O estranho caso de Zero Dark Thirty

por Isabel Chalupa


Surgiu com a estreia do novo filme de Kathryn Bigelow, Zero Dark Thirty (00:30 Hora Negra em português, sendo que abreviarei o nome original para ZDT), um tema polémico que tem causado um invulgar número de declarações oficiais e uma troca bastante peculiar de comentários entre a realizadora e, imagine-se, a CIA. E qual é a causa de tal alvoroço, pergunta o leitor? Ora vejamos: surgiu o boato de que ZDT é pró-tortura. Uma afirmação que não só não prima pela perspicácia, como pela inteligência.

Antes de mais, compete-me referir que Bigelow já veio revogar o direito de um autor à arte, retratando na tela o que quer que flua pelas suas veias artísticas. Assim, é sua liberdade exprimir a sua arte e talento, seja sob que forma for.

Regressando ao assunto em si, é importante colocar uma questão: obras que retratem a guerra são a favor da guerra? Obras que retratem o abuso sexual são a favor do abuso sexual? Então por que é que obras que retratem tortura serão a favor da tortura? Goya (pintura) e Robert Capa (fotografia) ilustraram a guerra, Lynch e Gaspar Noé (cinema) ilustraram o abuso sexual, mas nem por isso glorificavam tais realidades. Assim, por que razão será Kathryn Bigelow acusada de realizar um filme pró-tortura?



Porém, para mim o mais impressionante é mesmo haver uma grande discussão acerca de um tema que não é!

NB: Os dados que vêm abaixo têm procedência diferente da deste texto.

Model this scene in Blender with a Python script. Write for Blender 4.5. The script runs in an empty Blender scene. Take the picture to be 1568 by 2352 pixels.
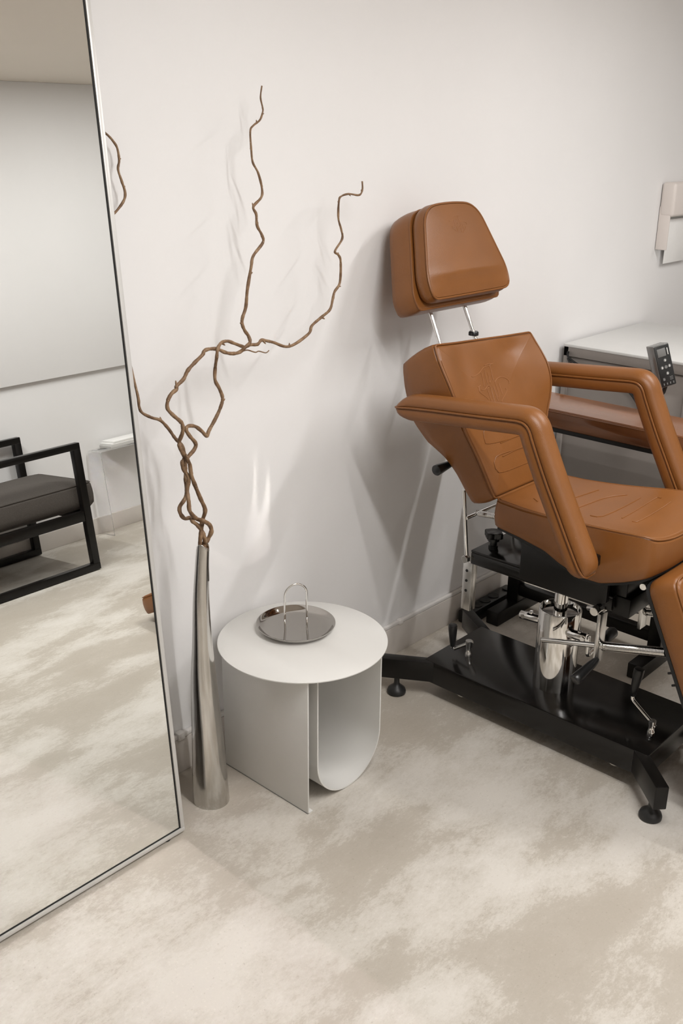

Primeiro de tudo, o filme retrata factos. O argumento não pode fugir aos mesmos: se os testemunhos em que se baseou relatam o uso de tortura, não há modo de fugir ao retrato da mesma. Além disso, é fundamental assinalar que, conforme o filme narra e expõe, os maiores avanços foram feitos sem tortura. É no governo de Obama que os Estados Unidos se declaram contra essa forma de obtenção de informação e, de facto, é após essa mesma decisão que os grandes desenvolvimentos na procura por Bin Laden se revelam. Assim, em vez de nos preocuparmos com a tortura relatada em ZDT, que tal preocuparmo-nos com o uso de tortura na CIA? Na vida real? De facto, o filme expõe essa realidade repugnante, atroz e assustadora. Mais do que o facto de Bigelow nos mostrar as barbaridades que se passavam nos estabelecimentos prisionais, é aterrador o facto de tais métodos absolutamente truculentos e desumanos terem sido utilizados para extrair informação de pessoas por diversas vezes inocentes – como podemos confirmar no documentário Standard Operating Procedure (ou em Ghosts of Abu Ghraib).


O importante aqui é distinguir o que é arte do que é ferramenta política. E Zero Dark Thirty não pode, de modo algum, ser considerado pró-tortura. Atribuir-lhe tal designação seria assassinar a arte que este personifica, o dom de uma realizadora que ainda tem muito para dar ao Cinema. Bigelow já foi prejudicada por um tema que, repito, não o é ao ser deixada de fora na lista dos nomeados ao Óscar de Melhor Realizador. Assim, reitero que ZDT não é pró-tortura, muito pelo contrário: procura, isso sim, ilustrar uma versão dos acontecimentos o mais próxima possível à realidade e, com isso, denunciar as metodologias beluínas utlizadas há bem pouco tempo atrás por aquela que é considerada a maior organização social de “segurança” do mundo: a CIA.